Ce mouvement, de forme très libre, est volontairement le plus provocant de toute la symphonie ; il va bien au delà de tout ce qui avait pu être tenté dans le genre jusqu’alors. L’artiste, assoiffé de vengeance, imagine retrouver sa bien-aimée sous les traits d’une sorcière grimée et défigurée par une assemblée de sorcières, de monstres et de fantômes : l’idée fixe apparaît sous un jour cru et déformé, entonnée par la stridente clarinette en mi bémol avec ses trilles, com-me un grand rire sardonique.
Le thème devient le point de départ d’une action inouïe d’autodestruction. Les thèmes principaux retentissent les uns à la suite des autres.
Onze fois répétée, une sonnerie de cloches se mêle aux sons du Dies irae. Les tubas et les bassons, dans le grave en valeurs longues, émettent une première fois le thème. Il est repris ensuite par les trombones et les cors, une octave au-dessus et dans un tempo double. La troisième entrée (des trombones), deux octaves au-dessus, prend à son tour un aspect caricatural.
À ce thème répond la Ronde du sabbat, fondée sur des superpositions de rythmes binaires et ternaires. « Elle !!! Elle !!! Ses traits nobles et gracieux défigurés par une ironie affreuse, sa douce voix changée en hurlement de bacchante, puis ces cloches, ce chant de mort, religieux et impie, funèbre et burlesque, emprunté à l’Église par l’Enfer pour une insultante parodie ! ».
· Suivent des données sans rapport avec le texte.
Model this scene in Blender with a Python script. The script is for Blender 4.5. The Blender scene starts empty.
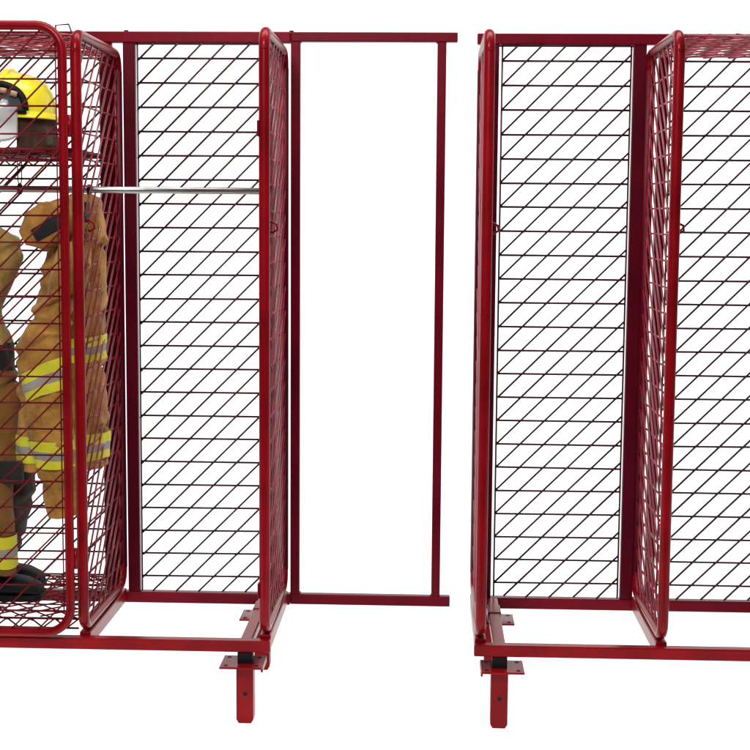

Les deux thèmes finissent par se confondre. Une fugue étrange s’ouvre alors, parfois enjouée, parfois ironique (avec le col legno des cordes), ou inquiétante (arpèges brisées des bois, reprise du thème grave du Dies Irae aux cuivres en contrepoint). La strette finale permet au compositeur de fusionner tous les thèmes afin de conclure sur l’animando poco final et le brillant accord final de do majeur.